The Irish Times view on Italy’s far-right: a sad day for Italy and for Europe

The new Italian government will be the most politically extreme since 1945

Despite her victory, the way ahead could prove very difficult for Georgia Meloni and her partners. Photograph: Gregorio Borgia/AP
Despite her victory, the way ahead could prove very difficult for Georgia Meloni and her partners. Photograph: Gregorio Borgia/AP

Sunday’s general election in Italy has produced a clear victory, though on a historically low poll, for the “postfascist” party of Giorgia Meloni, Brothers of Italy, and her Lega and Forza Italia (FI) allies. The electoral coalition, which campaigned together and achieved a decisive success by sharing constituencies among its component parties, is often referred to as a centre-right alliance. But this is a misnomer: it consists of one centre-right party and two far-right ones. And there can be no doubt about the relative weight of these three elements after the election, in which the Brothers won 26 per cent of the vote, with the Lega on 9 per cent and Silvio Berlusconi’s FI, a liberal pro-European centre-right party, on 8 per cent.
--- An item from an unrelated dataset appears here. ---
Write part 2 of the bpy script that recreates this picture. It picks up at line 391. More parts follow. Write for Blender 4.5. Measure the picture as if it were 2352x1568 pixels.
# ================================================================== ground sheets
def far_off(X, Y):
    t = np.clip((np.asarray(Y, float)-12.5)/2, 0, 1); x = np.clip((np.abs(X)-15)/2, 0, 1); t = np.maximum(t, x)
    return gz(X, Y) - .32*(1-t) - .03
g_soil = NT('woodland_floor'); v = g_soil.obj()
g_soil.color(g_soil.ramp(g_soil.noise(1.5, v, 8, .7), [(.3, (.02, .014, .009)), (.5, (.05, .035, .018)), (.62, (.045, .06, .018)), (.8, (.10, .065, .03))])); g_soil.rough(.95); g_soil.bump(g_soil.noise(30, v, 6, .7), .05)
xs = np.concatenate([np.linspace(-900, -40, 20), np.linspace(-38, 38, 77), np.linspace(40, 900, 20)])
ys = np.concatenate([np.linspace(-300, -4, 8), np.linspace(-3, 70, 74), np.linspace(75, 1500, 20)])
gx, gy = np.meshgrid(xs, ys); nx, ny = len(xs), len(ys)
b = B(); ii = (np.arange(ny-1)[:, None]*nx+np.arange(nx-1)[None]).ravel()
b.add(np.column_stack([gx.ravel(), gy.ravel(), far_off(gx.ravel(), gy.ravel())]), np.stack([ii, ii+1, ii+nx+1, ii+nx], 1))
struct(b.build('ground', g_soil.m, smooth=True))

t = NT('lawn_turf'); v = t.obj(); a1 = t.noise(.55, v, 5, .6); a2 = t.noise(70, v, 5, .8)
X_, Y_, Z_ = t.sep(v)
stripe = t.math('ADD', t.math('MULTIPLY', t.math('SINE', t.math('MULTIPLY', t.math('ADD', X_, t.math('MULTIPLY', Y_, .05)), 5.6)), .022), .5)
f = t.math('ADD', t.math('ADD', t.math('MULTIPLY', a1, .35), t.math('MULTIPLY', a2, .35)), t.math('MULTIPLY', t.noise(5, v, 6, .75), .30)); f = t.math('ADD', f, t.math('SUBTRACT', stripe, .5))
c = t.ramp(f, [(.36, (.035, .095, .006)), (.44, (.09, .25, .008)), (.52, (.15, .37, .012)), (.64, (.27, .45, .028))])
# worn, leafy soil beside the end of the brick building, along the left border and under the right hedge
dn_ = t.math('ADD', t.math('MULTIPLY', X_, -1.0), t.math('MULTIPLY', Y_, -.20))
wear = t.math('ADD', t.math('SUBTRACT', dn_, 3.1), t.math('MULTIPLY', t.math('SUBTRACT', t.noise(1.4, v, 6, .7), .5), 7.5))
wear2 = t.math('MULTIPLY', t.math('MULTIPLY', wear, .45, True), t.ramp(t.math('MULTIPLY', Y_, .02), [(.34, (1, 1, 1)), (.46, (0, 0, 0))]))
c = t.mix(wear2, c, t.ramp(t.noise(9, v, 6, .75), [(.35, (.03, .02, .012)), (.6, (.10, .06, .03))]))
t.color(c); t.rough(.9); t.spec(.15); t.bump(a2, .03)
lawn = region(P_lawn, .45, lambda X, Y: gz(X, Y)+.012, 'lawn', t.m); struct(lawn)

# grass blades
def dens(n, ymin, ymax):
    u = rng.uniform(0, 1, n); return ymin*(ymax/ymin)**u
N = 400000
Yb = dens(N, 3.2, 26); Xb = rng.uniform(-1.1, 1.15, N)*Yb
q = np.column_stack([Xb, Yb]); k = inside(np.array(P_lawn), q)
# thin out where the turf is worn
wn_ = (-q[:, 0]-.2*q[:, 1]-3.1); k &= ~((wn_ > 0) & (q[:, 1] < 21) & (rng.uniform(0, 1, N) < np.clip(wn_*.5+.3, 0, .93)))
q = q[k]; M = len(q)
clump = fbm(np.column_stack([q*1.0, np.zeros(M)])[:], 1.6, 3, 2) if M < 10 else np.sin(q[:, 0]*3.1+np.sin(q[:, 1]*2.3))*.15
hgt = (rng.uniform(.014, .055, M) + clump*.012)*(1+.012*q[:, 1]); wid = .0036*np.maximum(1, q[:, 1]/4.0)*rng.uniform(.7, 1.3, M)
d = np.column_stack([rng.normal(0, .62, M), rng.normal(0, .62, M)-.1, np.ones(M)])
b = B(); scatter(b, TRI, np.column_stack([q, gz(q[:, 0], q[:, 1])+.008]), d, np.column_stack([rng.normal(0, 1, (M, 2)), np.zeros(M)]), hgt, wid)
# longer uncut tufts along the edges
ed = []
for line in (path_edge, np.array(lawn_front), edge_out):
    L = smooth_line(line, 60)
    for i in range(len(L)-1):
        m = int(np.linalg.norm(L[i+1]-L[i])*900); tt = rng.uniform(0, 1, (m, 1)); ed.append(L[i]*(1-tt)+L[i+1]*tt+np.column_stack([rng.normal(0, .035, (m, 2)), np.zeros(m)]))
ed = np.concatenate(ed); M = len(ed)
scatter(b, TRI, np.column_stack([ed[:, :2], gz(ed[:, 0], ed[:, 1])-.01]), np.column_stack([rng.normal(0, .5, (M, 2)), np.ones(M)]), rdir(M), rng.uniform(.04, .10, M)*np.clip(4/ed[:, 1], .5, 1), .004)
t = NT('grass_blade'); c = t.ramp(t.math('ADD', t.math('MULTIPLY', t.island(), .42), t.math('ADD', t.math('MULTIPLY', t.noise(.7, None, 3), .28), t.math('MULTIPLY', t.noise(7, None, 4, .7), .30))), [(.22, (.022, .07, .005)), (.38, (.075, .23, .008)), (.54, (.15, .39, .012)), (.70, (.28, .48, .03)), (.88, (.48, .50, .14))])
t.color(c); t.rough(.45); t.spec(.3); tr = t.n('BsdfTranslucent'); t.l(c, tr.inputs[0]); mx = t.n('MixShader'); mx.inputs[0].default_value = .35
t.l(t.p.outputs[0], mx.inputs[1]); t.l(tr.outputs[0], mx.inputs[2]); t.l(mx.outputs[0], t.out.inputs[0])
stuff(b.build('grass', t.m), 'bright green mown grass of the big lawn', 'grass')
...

The new Italian government will be the most politically extreme since 1945. Its largest component will be the only ruling party in Europe that traces its political pedigree back to 1930s totalitarianism. Giorgia Meloni received immediate congratulations on Sunday night from the populist and nationalist prime ministers of Hungary and Poland, Viktor Orbán and Mateusz Morawiecki, and also from France’s Marine Le Pen and Santiago Abascal, the leader of Spain’s far-right Vox party. A Kremlin spokesman expressed a welcome for any new political force “outside the mainstream and not consumed by hatred for our country”.
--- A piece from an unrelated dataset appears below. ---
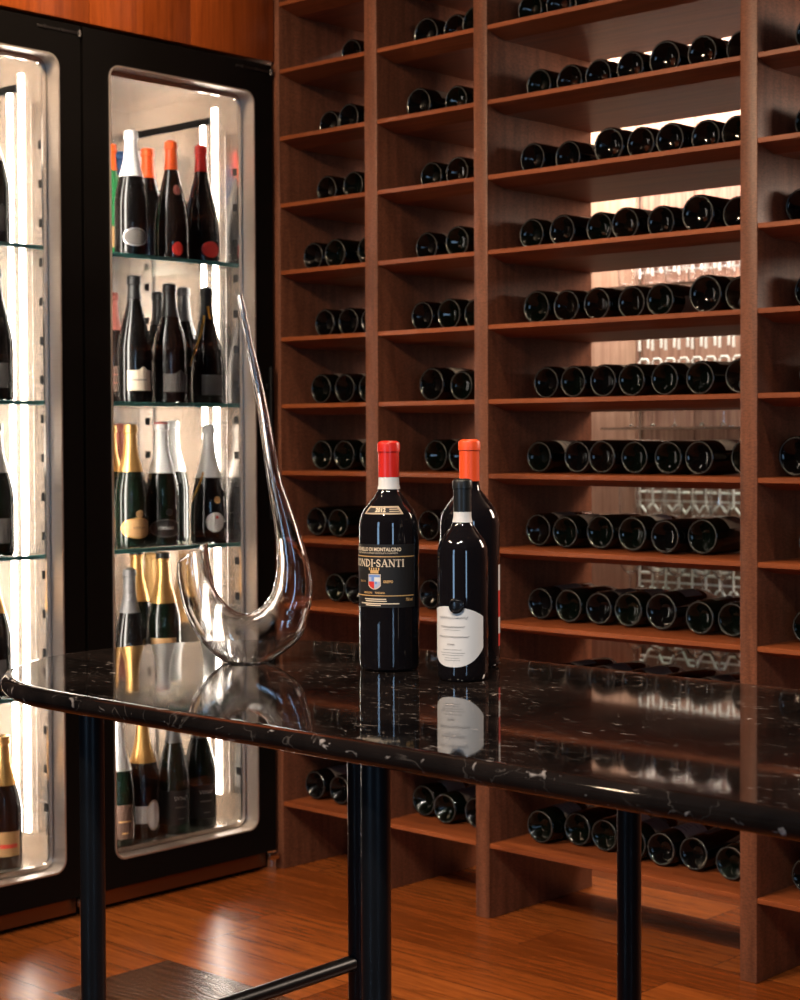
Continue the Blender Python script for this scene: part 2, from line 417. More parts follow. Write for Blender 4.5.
# ------------------------------------------------------------------ lying bottles
def make_lying(name, prof, bm_, foil, seg=30):
    b = MB().lathe(prof, bm_, seg, mats=[bm_] * 4 + [RIM_HI, RIM_HI] + [bm_] * (len(prof) - 7)); me_b = b.build(name).data
    f = MB(); sleeve(f, prof, prof[-1][1] * .80, foil, seg=20); me_f = f.build('capsule').data
    return me_b, me_f
KINDS = []
_g = {BOT: RB[0], BOT_B: RB[1], BOT_G: RB[2]}
for (pf, h, R, bm_, foil) in ((prof_bordeaux, .300, .0395, BOT, BLACKF), (prof_bordeaux, .305, .0400, BOT_B, GREYF), (prof_burgundy, .298, .0412, BOT_G, BLACKF), (prof_bordeaux, .298, .0390, BOT_G, BLACKF), (prof_burgundy, .302, .0440, BOT, BLACKF)):
    p = pf(h, R); KINDS.append([p, R, *make_lying('wine_bottle', p, _g[bm_], foil)])
LABELS = []
for k, (p, R, a, b) in enumerate(KINDS):
    row = []
    for q, pm in enumerate(PAPERS):
        mb = MB(); rf = rfun(p)
        z0, z1 = (.055, .145) if q != 1 else (.045, .125)
        if k in (2, 4): z1 -= .02
        patch(mb, rf, -1.15, 1.15, z0, z1, pm, .0004, 16, 1)
        for j in range(4): patch(mb, rf, -.6 + .1 * (j % 2), .6 - .12 * (j % 3), z0 + .015 + j * .016, z0 + .0185 + j * .016, INKG, .0007, 8, 1)
        row.append(mb.build('label', smooth='keep').data)
    LABELS.append(row)
for o in [o for o in COL.objects if o.name.split('.')[0] in ('wine_bottle', 'capsule', 'label')]: bpy.data.objects.remove(o)

ORD = ['first', 'second', 'third', 'fourth', 'fifth', 'sixth', 'seventh', 'eighth', 'ninth', 'tenth', 'eleventh', 'twelfth']
BAYNAME = ['narrow bay beside the fridges', 'middle narrow bay', 'wide bay', 'cut-off end bay']
SHORT = ['bay beside the fridges', 'middle narrow bay', 'wide bay', 'cut-off end bay']
GRP = ['bottles lying in the bay beside the fridges', 'bottles lying in the middle narrow bay', 'bottles lying in the wide bay', 'bottles lying in the cut-off end bay']
ROWS = {  # bay: {shelf index: columns of the bottle bases}
    0: {11: [352], 10: [330, 353, 372], 9: [327.5, 354], 8: [314.6, 334, 369], 7: [328, 350, 369], 6: [322, 346.5, 369], 5: [322.6, 345, 371], 4: [317.4, 339], 3: [336, 356], 0: [316, 340.5]},
    1: {11: [426.7, 456, 475], 10: [419.5, 457], 9: [432, 458], 8: [427.5, 458], 7: [424.7, 449.7, 474.7], 6: [434.5, 460.3], 5: [436.7, 461], 4: [429.6], 3: [431], 0: [424.5, 445.5, 477]},
    2: {11: [532, 561, 586], 10: [540, 570, 599, 631, 665.5, 703, 742], 9: [536, 566, 612, 642, 672, 704, 735], 8: [532.5, 563, 600, 629, 658.5, 700, 737], 7: [538.5, 566, 601, 629, 661, 708, 739],
        6: [547, 574, 604, 632.5, 665.5, 701, 741], 5: [540, 578, 605, 633, 669, 700, 748], 4: [539, 566, 601, 633, 666.5, 702.6], 3: [541, 571, 600, 627, 662, 700.5, 733],
        2: [559, 592, 627, 663, 697, 732], 0: [544, 575, 605, 633, 665, 691, 731]},
    3: {10: [812], 9: [811], 8: [802], 7: [811], 6: [816], 5: [797], 4: [815], 3: [809], 0: [808]},
}
BIG = {(2, 7, 708), (2, 8, 700), (2, 10, 665.5), (2, 9, 612), (2, 3, 662), (1, 11, 426.7), (1, 10, 419.5), (1, 6, 434.5), (3, 5, 797)}
for bay, rows in ROWS.items():
    a, b = BAYS[bay]
    for ri, k in enumerate(sorted(rows, reverse=True)):
        z = ZS[k]; items = []
        for px in rows[k]:
            q = 4 if (bay, k, px) in BIG else RND.choice((0, 0, 1, 2, 3, 3))
            R = KINDS[q][1]; yf = 3.305 + RND.uniform(-.012, .03)
            if bay < 2: yf += .012
            x = solve(px - 1.2, 0, (0, yf, z + R))
            items.append([x, R, q, yf])
        if items[0][0] < a + items[0][1] + .002:      # bottles that stick out further, so that they clear the upright
            sh = 0
            while sh < .075 and solve(rows[k][0] - 1.2, 0, (0, items[0][3] - sh, z + items[0][1])) < a + items[0][1] + .002: sh += .004
            for it, px in zip(items, rows[k]): it[3] -= sh; it[0] = solve(px - 1.2, 0, (0, it[3], z + it[1]))
        for _ in range(60):
            for i in range(len(items) - 1):
                g = items[i + 1][0] - items[i][0] - items[i][1] - items[i + 1][1] - .0008
                if g < 0: items[i][0] += g / 2; items[i + 1][0] -= g / 2
            items[0][0] = max(items[0][0], a + items[0][1] + .001); items[-1][0] = min(items[-1][0], b - items[-1][1] - .001)
        for i, (x, R, q, yf) in enumerate(items):
            o = link('wine_bottle', KINDS[q][2], None, (x, yf, z + R + .0012))
            spin = RND.choice((0, 0, 0, RND.uniform(-.9, .9), RND.uniform(-PI, PI)))
            o.rotation_euler = (Matrix.Rotation(-PI / 2, 3, 'X') @ Matrix.Rotation(spin, 3, 'Z')).to_euler()
            if RND.random() < .85: link('label', LABELS[q][RND.choice((0, 0, 1, 1, 2))], o)
            link('capsule', KINDS[q][3], o)
            row = 'bottom row' if k == 0 else ('row behind the table edge' if (bay == 2 and k == 2) else '%s row down' % ORD[ri])
            if len(items) == 1: lab = 'single lying bottle, %s, in the %s' % (row, BAYNAME[bay])
            else: lab = '%s lying bottle from the fridge side, %s, %s' % (ORD[i], row, SHORT[bay])
            tag(o, lab, 'bottle', GRP[bay])

# ------------------------------------------------------------------ wine fridges
def rounded_rect(y0, y1, z0, z1, r, n=7):
    P = []
    for cy, cz, a0 in ((y1 - r, z1 - r, 0), (y0 + r, z1 - r, 90), (y0 + r, z0 + r, 180), (y1 - r, z0 + r, 270)):
        for i in range(n + 1):
            a = math.radians(a0 + 90 * i / n); P.append((cy + r * math.cos(a), cz + r * math.sin(a)))
    return P
SHZ = [.548, .888, 1.262, 1.638]
def fridge(y0, y1, label, hinge_low):
    oy, ox = y0, XF
    o = tag(empty('wine_fridge', (ox, oy, 0)), label, 'wine fridge', 'glass-door wine fridges')
    W = y1 - y0; D = .60
    a, b = .079, W - .067            # opening in the door
    z0, z1 = .120, 2.090
    TOPZ = 2.168
    # door: outer rectangle with a rounded opening, x from 0 back to -.05
    inn = rounded_rect(a, b, z0, z1, .032); N = len(inn)
    out = []
    for y, z in inn:                 # matching points on the outer rectangle
        cy, cz = (a + b) / 2, (z0 + z1) / 2
        ty = (W - .004 - cy) / (y - cy) if y > cy else (.002 - cy) / (y - cy)
        tz = (TOPZ - cz) / (z - cz) if z > cz else (.052 - cz) / (z - cz)
        t = min(ty, tz); out.append((cy + (y - cy) * t, cz + (z - cz) * t))
    corners = [(W - .004, TOPZ), (.002, TOPZ), (.002, .052), (W - .004, .052)]
    for c in corners:                # put a true corner at the outline
        i = min(range(N), key=lambda i: (out[i][0] - c[0]) ** 2 + (out[i][1] - c[1]) ** 2); out[i] = c
    mb = MB(); vs = []
    for x in (0, -.05):
        vs += [(x, *p) for p in out] + [(x, *p) for p in inn]
    fs = []
    for i in range(N):
        j = (i + 1) % N
        fs += [(i, j, N + j, N + i), (2 * N + j, 2 * N + i, 3 * N + i, 3 * N + j), (j, i, 2 * N + i, 2 * N + j), (N + i, N + j, 3 * N + j, 3 * N + i)]
    mb.add(vs, fs, BLACK); door = mb.build('door', o, sharp=25)
    i2 = rounded_rect(a + .004, b - .004, z0 + .004, z1 - .004, .028)
    mb = MB(); vs = [(x, *p) for x, P in ((.0025, inn), (.0025, i2), (-.052, i2), (-.052, inn)) for p in P]
    mb.add(vs, [(k * N + i, k * N + (i + 1) % N, ((k + 1) % 4) * N + (i + 1) % N, ((k + 1) % 4) * N + i) for k in range(4) for i in range(N)], STEEL_S)
    mb.build('steel_trim', door, sharp=20)
    i3 = rounded_rect(a + .016, b - .016, z0 + .016, z1 - .016, .02)
    mb = MB(); vs = [(x, *p) for x, P in ((-.045, i2), (-.045, i3), (-.052, i3), (-.052, i2)) for p in P]
    mb.add(vs, [(k * N + i, k * N + (i + 1) % N, ((k + 1) % 4) * N + (i + 1) % N, ((k + 1) % 4) * N + i) for k in range(4) for i in range(N)], STEEL)
    mb.build('glazing_bead', door, sharp=40)
    mb = MB(); mb.box((-.040, a + .004, z0 + .004), (-.044, b - .004, z1 - .004), PANE); mb.build('pane', door, smooth=False)
    # handle strip along the hinge-free side
    if hinge_low:
        mb = MB(); mb.box((.0005, W - .020, .95), (.010, W - .0145, 1.36), BLACK_T, .002).box((.0005, W - .032, 1.30), (.006, W - .0145, 1.315), BLACK_T, .001); mb.build('handle', door)
    mb = MB()
    mb.box((.0005, W - .13, 2.146), (.003, W - .012, 2.152), STEEL_D, .001).tube([(.004, W - .008, 2.140), (.004, W - .008, 2.156)], .004, STEEL_D, 10)
    mb.tube([(.003, W - .11, 2.149), (.006, W - .11, 2.149)], .0045, STEEL_D, 10).tube([(.003, W - .06, 2.149), (.006, W - .06, 2.149)], .0045, STEEL_D, 10)
    mb.build('hinge', o)
    mb = MB(); mb.box((.0, W - .036, .030), (.012, W - .002, .0495), STEEL, .002).tube([(.006, W - .026, .014), (.006, W - .026, .048)], .006, STEEL, 10); mb.build('hinge', o)
    # casing and liner
    mb = MB(); xb = -D
    mb.box((-.054, 0.001, .05), (xb, .045, 2.172), BLACK).box((-.054, W - .040, .05), (xb, W - .001, 2.172), BLACK)
    mb.box((-.054, .045, 2.125), (xb, W - .04, 2.172), BLACK).box((-.054, .045, .05), (xb, W - .04, .092), BLACK).box((xb + .03, .045, .092), (xb, W - .04, 2.125), BLACK)
    mb.build('casing', o, smooth=False)
    la, lb, lz0, lz1, lx = .068, W - .056, .128, 2.104, -.545
    mb = MB(); th = .004
    mb.box((-.054, la, lz0), (lx, la - th, lz1), STEEL_L).box((-.054, lb, lz0), (lx, lb + th, lz1), STEEL_L)
    mb.box((-.054, la, lz1), (lx, lb, lz1 + th), STEEL_L).box((-.054, la, lz0), (lx, lb, lz0 - th), STEEL_L).box((lx, la, lz0), (lx - th, lb, lz1), STEEL_L)
    mb.build('liner', o, smooth=False)
    mb = MB(); mb.box((-.19, lb - .0006, 2.028), (-.535, lb - .004, 2.046), HOLE); mb.build('dark_gap_strip', o, smooth=False)  # dark strip put in for the gap high on the side wall
    # slotted shelf supports on both side walls, front and back
    for ya, s in ((la, 1), (lb, -1)):
        for xa, xc in (((-.060, -.122) if s < 0 else (-.22, -.28)), (-.44, -.50)):
            mb = MB(); mb.box((xa, ya + s * .0005, .20), (xc, ya + s * .008, 1.99), STEEL, .001)
            for q in range(18):
                z = .255 + q * .0953
                mb.box((xa - .012, ya + s * .0081, z), (xa - .031, ya + s * .0088, z + .020), HOLE)
            mb.build('shelf_support', o, smooth=False)
        for x0, x1, zt in (((-.163, -.181, 2.07), (-.214, -.229, 2.035)) if s < 0 else ((-.060, -.098, 2.07), (-.163, -.181, 2.07))):  # strips on the hidden side wall are added to brighten the bottle fronts
            mb = MB(); mb.box((x0, ya + s * .0006, .19), (x1, ya + s * .0035, zt), LED, .001); mb.build('light_strip', o, smooth=False)
    for z in SHZ:
        mb = MB(); mb.box((-.066, la + .012, z - .010), (-.43, lb - .012, z), SHELF_G); mb.box((-.0625, la + .012, z - .0102), (-.0658, lb - .012, z + .0002), SHELF_E, .001)
        mb.build('glass_shelf', o, smooth=False)
    mb = MB(); mb.box((-.012, .002, .012), (-.035, W - .03, .049), BRONZE, .002); mb.box((-.036, .002, .0005), (-.06, W - .002, .049), BLACK); mb.build('kickplate', o, smooth=False)
    return o
fridge(2.578, 3.204, 'black glass-door fridge next to the wooden rack, full of sparkling bottles', True)
fridge(1.950, 2.576, 'black glass-door fridge cut off by the edge of the photo', False)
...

Meloni’s accession to power is likely to be greeted with considerably less satisfaction in Brussels, or by governments in Berlin, Paris, Madrid or almost any other European capital. The far-right bloc’s success owed much to its apparent unity during the election campaign, but also to disunity and lack of co-ordination on the left and centre. The country’s second-largest party, the centre-left Partito Democratico, reached an agreement with two small centrist liberal groupings, but these later walked out when the PD sought to forge a broader alliance bringing in the Greens and the Left. The populist Five Star Movement, an unpredictable ally for any party, which provoked the election by helping bring down the outgoing government of Mario Draghi, saw its electoral support halve, though it retained a significant parliamentary presence by campaigning as the champion of southern Italy.

Despite her victory, the way ahead could prove very difficult for Meloni and her partners. Much of her attraction for voters was that she had not previously been in government and could not be blamed for past failures. That will now change. Italy faces the threat of recession, soaring inflation and an energy crisis, while there remain significant differences between the three parties over Europe, support for Ukraine and sanctions on Russia, as well as personal rivalries between their leaders. Acknowledging defeat, PD leader Enrico Letta said that Sunday was “a sad day for Italy and Europe”. It is hard to disagree.